### DESCRIPTION OF THE TASK:
Without copying any pictures, restate exactly the lines from the start of the records through the line containing "at the camera".

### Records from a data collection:
╔══
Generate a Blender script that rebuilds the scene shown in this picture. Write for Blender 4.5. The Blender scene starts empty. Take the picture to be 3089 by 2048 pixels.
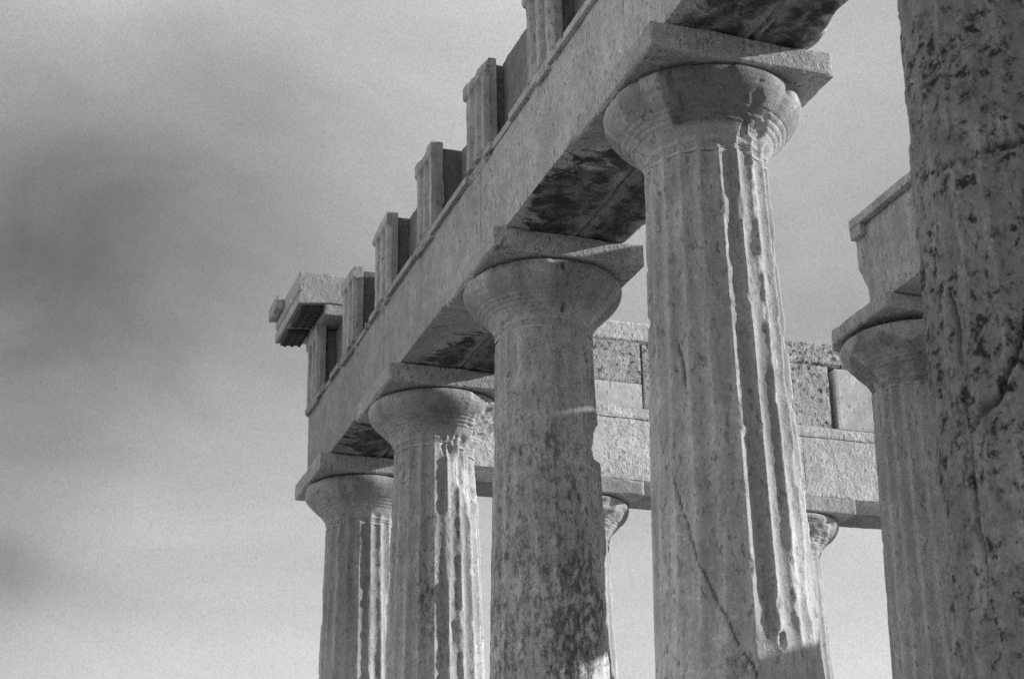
import bpy, math, random
import numpy as np
from mathutils import Matrix, Vector

random.seed(7)
SC = bpy.context.scene
COL = SC.collection
H0 = 6.40                       # height of the column tops above the ground at the camera

# ------------------------------------------------------------------ measures (metres)
S, C1 = 2.62, 2.435             # column spacing, contracted corner spacing
XC = [0.0, C1, C1 + S, C1 + 2 * S, C1 + 3 * S]
A = 0.4547                      # half thickness of the architrave
AB, ABH = 0.5484, 0.166         # abacus half width, height
HA, HF = 0.7652, 0.7176         # architrave and frieze heights
ZT = HA + HF
TH = 0.246                      # half triglyph width
RN, TAP, ZN = 0.3435, 0.0279, -0.5014
COLH = 5.27
F1, F2 = 2.1914, 2.3795

# ------------------------------------------------------------------ noise
def _hash(ix, iy, iz, seed):
    n = (ix * 374761393 + iy * 668265263 + iz * 2147483647 + seed * 974634777) & 0xFFFFFFFF
    n = ((n ^ (n >> 13)) * 1274126177) & 0xFFFFFFFF
    n = (n ^ (n >> 16)) & 0xFFFFFFFF
    n = (n * 2246822519) & 0xFFFFFFFF
    return ((n ^ (n >> 15)) & 0xFFFFFF) / float(0xFFFFFF)

def vnoise(P, scale=1.0, seed=0):
    Q = P * scale
    I = np.floor(Q).astype(np.int64); F = Q - I; F = F * F * (3 - 2 * F)
    r = 0
    for dx in (0, 1):
        wx = F[:, 0] if dx else 1 - F[:, 0]
        for dy in (0, 1):
            wy = F[:, 1] if dy else 1 - F[:, 1]
            for dz in (0, 1):
                wz = F[:, 2] if dz else 1 - F[:, 2]
                r = r + wx * wy * wz * _hash(I[:, 0] + dx, I[:, 1] + dy, I[:, 2] + dz + 1000, seed)
    return r

def fbm(P, scale=1.0, octs=4, seed=0, gain=.5):
    a, s, tot, out = 1.0, scale, 0.0, 0
    for o in range(octs):
        out = out + a * vnoise(P, s, seed + o * 17); tot += a; a *= gain; s *= 2.03
    return out / tot

def sstep(a, b, x):
    t = np.clip((x - a) / (b - a), 0, 1)
    return t * t * (3 - 2 * t)

# ------------------------------------------------------------------ object helpers
def empty(name, loc=(0, 0, 0)):
    o = bpy.data.objects.new(name, None); COL.objects.link(o)
    o.location = loc; o.empty_display_size = .2
    return o

def tag(o, label=None, cat=None, group=None, kind=None):
    if label: o['label'] = label
    if cat: o['category'] = cat
    if group: o['group'] = group
    if kind: o['kind'] = kind
    return o

def mesh_obj(name, V, F, mat, parent=None, attrs=None, smooth=False, origin=None):
    """V are world coordinates with z measured from the column tops."""
    V = np.array(V, float).copy(); V[:, 2] += H0
    base = np.array(parent.location) if parent is not None else np.zeros(3)
    if parent is not None and parent.parent is not None:
        base = base + np.array(parent.parent.location)
    org = np.array(origin, float) if origin is not None else base
    if parent is None and origin is None:
        org = V.mean(axis=0)
    me = bpy.data.meshes.new(name)
    F = np.asarray(F, np.int32)
    me.vertices.add(len(V)); me.vertices.foreach_set('co', (V - org).ravel().astype(np.float32))
    n = F.shape[0]; k = F.shape[1]
    me.loops.add(n * k); me.loops.foreach_set('vertex_index', F.ravel())
    me.polygons.add(n)
    me.polygons.foreach_set('loop_start', np.arange(0, n * k, k, dtype=np.int32))
    me.polygons.foreach_set('loop_total', np.full(n, k, np.int32))
    me.polygons.foreach_set('use_smooth', np.full(n, smooth, bool))
    me.update(calc_edges=True); me.validate()
    if attrs:
        for an, av in attrs.items():
            a = me.attributes.new(an, 'FLOAT', 'POINT')
            a.data.foreach_set('value', np.asarray(av, np.float32))
    me.materials.append(mat)
    o = bpy.data.objects.new(name, me); COL.objects.link(o)
    if parent is not None:
        o.parent = parent; o.location = org - base
    else:
        o.location = org
    return o

def block_geo(lo, hi, res=.03, chip=.02, rough=.004, seed=0, edgefn=None, carve=None):
    """A weathered ashlar: subdivided box whose arrises are chipped by noise."""
    lo = np.array(lo, float); hi = np.array(hi, float); d = hi - lo
    n = [max(1, int(math.ceil(d[i] / res))) for i in range(3)]
    idx = {}; V = []; F = []
    Vs = []; Fs = []; off = 0; Ns = []
    for ax in range(3):
        u, v = (ax + 1) % 3, (ax + 2) % 3
        for side in (0, 1):
            gu = np.linspace(0, 1, n[u] + 1); gv = np.linspace(0, 1, n[v] + 1)
            U, W = np.meshgrid(gu, gv, indexing='ij')
            P = np.zeros((U.size, 3)); P[:, u] = U.ravel(); P[:, v] = W.ravel(); P[:, ax] = side
            ii = np.arange(U.size).reshape(U.shape)
            a, b, c, e = ii[:-1, :-1].ravel(), ii[1:, :-1].ravel(), ii[1:, 1:].ravel(), ii[:-1, 1:].ravel()
            q = np.stack([a, b, c, e], 1) if side else np.stack([a, e, c, b], 1)
            Vs.append(P); Fs.append(q + off); off += len(P)
    P = np.concatenate(Vs); F = np.concatenate(Fs)
    key = np.round(P * 100000).astype(np.int64)
    _, first, inv = np.unique(key, axis=0, return_index=True, return_inverse=True)
    inv = np.asarray(inv).ravel()
    P = P[first]; F = inv[F]
    W = lo + P * d
    dist = np.minimum(P, 1 - P) * d
    N = np.zeros_like(P); N[P < 1e-6] = -1; N[P > 1 - 1e-6] = 1
    srt = np.sort(dist, axis=1); ed = srt[:, 1]         # distance to the nearest arris
    Nn = N / np.maximum(1e-6, np.linalg.norm(N, axis=1))[:, None]
    cdir = -np.where(dist < .12, np.sign(P - .5), 0) ; cl = np.maximum(1e-6, np.linalg.norm(cdir, axis=1))
    cdir = cdir / cl[:, None]
    cn = fbm(W, 3.1, 4, seed + 3); cn2 = fbm(W, 11., 3, seed + 5)
    wear = chip * (.25 + 3.2 * np.clip(cn - .45, 0, 1) * 2 * cn2 + .35 * cn2)
    push = np.clip(wear - ed, 0, None) * .75
    W = W + cdir * push[:, None]
    dsp = (fbm(W, 5., 5, seed + 9) - .5) * 2 * rough + (vnoise(W, 60., seed + 2) - .5) * rough * .5
    W = W + Nn * dsp[:, None]
    if carve is not None:
        W = carve(W)
    return W, F

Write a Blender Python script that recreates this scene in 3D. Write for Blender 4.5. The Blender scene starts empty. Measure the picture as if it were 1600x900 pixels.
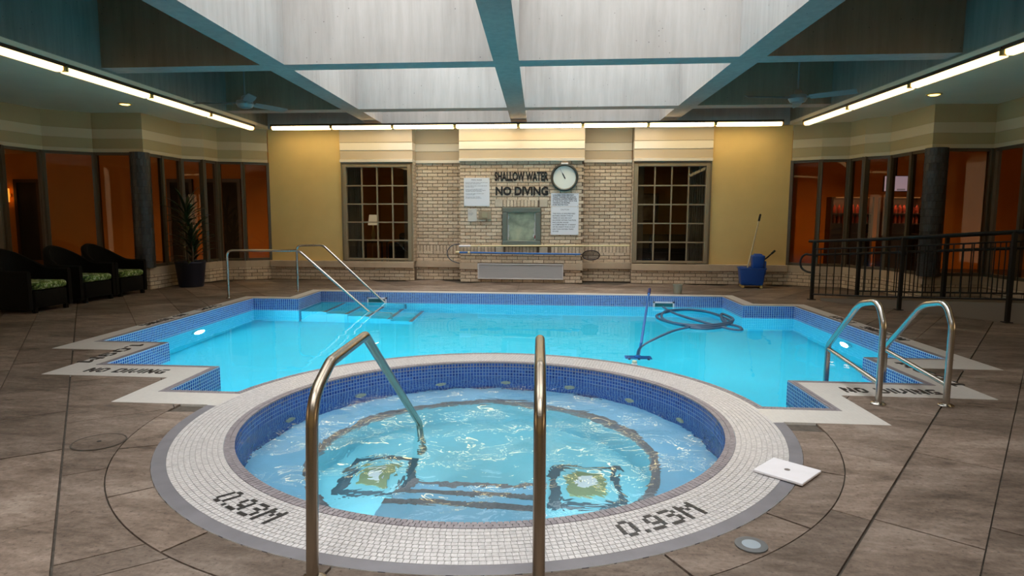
import bpy, bmesh, math, random
from mathutils import Vector, Matrix
from mathutils.geometry import delaunay_2d_cdt
random.seed(7)
S = bpy.context.scene
COL = S.collection
# ---------------------------------------------------------------- camera
M_SL = -0.0455                       # the hall's depth lines lean a little from square to the end wall
ANG = math.atan(-M_SL)               # 2.6 degrees
def W(X, y, z=0.0):
    return Vector((X + M_SL*y, y, z))
fw = Vector((-0.08666, 0.99020, -0.10951)); rr = Vector((0.99615, 0.08757, 0.00356)); uu = Vector((-0.01312, 0.10878, 0.99398))
cd = bpy.data.cameras.new('camera'); cam = bpy.data.objects.new('camera', cd); COL.objects.link(cam)
cam.matrix_world = Matrix(((rr.x, uu.x, -fw.x, 0), (rr.y, uu.y, -fw.y, 0), (rr.z, uu.z, -fw.z, 1.27), (0, 0, 0, 1)))
cd.sensor_width = 36; cd.lens = 36*1000.17/1600; cd.clip_start = .05; cd.clip_end = 200
S.camera = cam
# ---------------------------------------------------------------- view, sky, daylight
S.view_settings.view_transform = 'Standard'; S.view_settings.look = 'None'
S.view_settings.exposure = 0.0; S.view_settings.gamma = 1.0; S.view_settings.use_curve_mapping = False
wd = bpy.data.worlds.new('overcast_sky'); S.world = wd; wd.use_nodes = True
bg = wd.node_tree.nodes['Background']; bg.inputs[0].default_value = (1.0, .955, .91, 1)
SKY = 4.5
SUN = 1.8
TUBE = 14.5
TUBE_SIDE = 2.9
POOLW = 62.0
SPAW = 9.0
LOBBY = 3.6
bg.inputs[1].default_value = SKY
sd = bpy.data.lights.new('hazy_sun', 'SUN'); sd.energy = SUN; sd.angle = math.radians(22); sd.color = (1, .97, .92)
so = bpy.data.objects.new('hazy_sun', sd); COL.objects.link(so); so.rotation_euler = (math.radians(21), 0, 0)      # high behind the camera, towards the end wall
cy = S.cycles
cy.use_denoising = True
cy.max_bounces = 12; cy.diffuse_bounces = 6; cy.glossy_bounces = 6; cy.transmission_bounces = 10; cy.transparent_max_bounces = 12
cy.sample_clamp_indirect = 4.0; cy.caustics_reflective = False; cy.caustics_refractive = True; cy.blur_glossy = 0.5

# ---------------------------------------------------------------- materials
MATS = {}
def _new(name):
    m = bpy.data.materials.new(name); m.use_nodes = True
    nt = m.node_tree; b = nt.nodes['Principled BSDF']
    MATS[name] = m
    return m, nt, b
def N(nt, t, **k):
    n = nt.nodes.new(t)
    for a, v in k.items(): setattr(n, a, v)
    return n
def ramp(nt, stops, fac):
    r = N(nt, 'ShaderNodeValToRGB'); e = r.color_ramp.elements
    while len(e) < len(stops): e.new(.5)
    for i, (p, c) in enumerate(stops):
        e[i].position = p; e[i].color = (c[0], c[1], c[2], 1)
    nt.links.new(fac, r.inputs[0]); return r.outputs[0]
def plain(name, col, rough=.5, metal=0., spec=.5, noise=0., scale=20., bump=0.):
    m, nt, b = _new(name)
    b.inputs['Base Color'].default_value = (*col, 1); b.inputs['Roughness'].default_value = rough
    b.inputs['Metallic'].default_value = metal; b.inputs['Specular IOR Level'].default_value = spec
    if noise or bump:
        tc = N(nt, 'ShaderNodeTexCoord'); nz = N(nt, 'ShaderNodeTexNoise'); nz.inputs['Scale'].default_value = scale; nz.inputs['Detail'].default_value = 4
        nt.links.new(tc.outputs['Object'], nz.inputs['Vector'])
        if noise:
            lo = [c*(1-noise) for c in col]; hi = [min(1, c*(1+noise)) for c in col]
            nt.links.new(ramp(nt, [(.3, lo), (.7, hi)], nz.outputs[0]), b.inputs['Base Color'])
        if bump:
            bp = N(nt, 'ShaderNodeBump'); bp.inputs['Strength'].default_value = bump; bp.inputs['Distance'].default_value = .01
            nt.links.new(nz.outputs[0], bp.inputs['Height']); nt.links.new(bp.outputs[0], b.inputs['Normal'])
    return m
def emit(name, col, s):
    m, nt, b = _new(name)
    b.inputs['Base Color'].default_value = (*col, 1)
    b.inputs['Emission Color'].default_value = (*col, 1); b.inputs['Emission Strength'].default_value = s
    return m
def varied(name, cols, rough=.6, bump=.3, scale=60., spec=.4, bumpd=.004):
    """colour that differs from piece to piece (object and mesh island), with grain"""
    m, nt, b = _new(name)
    oi = N(nt, 'ShaderNodeObjectInfo'); ge = N(nt, 'ShaderNodeNewGeometry')
    ad = N(nt, 'ShaderNodeMath', operation='ADD'); fr = N(nt, 'ShaderNodeMath', operation='FRACT')
    nt.links.new(oi.outputs['Random'], ad.inputs[0]); nt.links.new(ge.outputs['Random Per Island'], ad.inputs[1]); nt.links.new(ad.outputs[0], fr.inputs[0])
    n = len(cols); c1 = ramp(nt, [(i/max(1, n-1), c) for i, c in enumerate(cols)], fr.outputs[0])
    tc = N(nt, 'ShaderNodeTexCoord'); nz = N(nt, 'ShaderNodeTexNoise'); nz.inputs['Scale'].default_value = scale; nz.inputs['Detail'].default_value = 5
    nt.links.new(ge.outputs['Position'], nz.inputs['Vector'])
    c2 = ramp(nt, [(.25, (.72, .72, .72)), (.7, (1.12, 1.12, 1.12))], nz.outputs[0])
    mx = N(nt, 'ShaderNodeMix', data_type='RGBA', blend_type='MULTIPLY'); mx.inputs[0].default_value = 1
    nt.links.new(c1, mx.inputs[6]); nt.links.new(c2, mx.inputs[7]); nt.links.new(mx.outputs[2], b.inputs['Base Color'])
    b.inputs['Roughness'].default_value = rough; b.inputs['Specular IOR Level'].default_value = spec
    if bump:
        bp = N(nt, 'ShaderNodeBump'); bp.inputs['Strength'].default_value = bump; bp.inputs['Distance'].default_value = bumpd
        nt.links.new(nz.outputs[0], bp.inputs['Height']); nt.links.new(bp.outputs[0], b.inputs['Normal'])
    return m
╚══
### ANSWER TO THE EXERCISE:
Generate a Blender script that rebuilds the scene shown in this picture. Write for Blender 4.5. The Blender scene starts empty. Take the picture to be 3089 by 2048 pixels.
import bpy, math, random
import numpy as np
from mathutils import Matrix, Vector

random.seed(7)
SC = bpy.context.scene
COL = SC.collection
H0 = 6.40                       # height of the column tops above the ground at the camera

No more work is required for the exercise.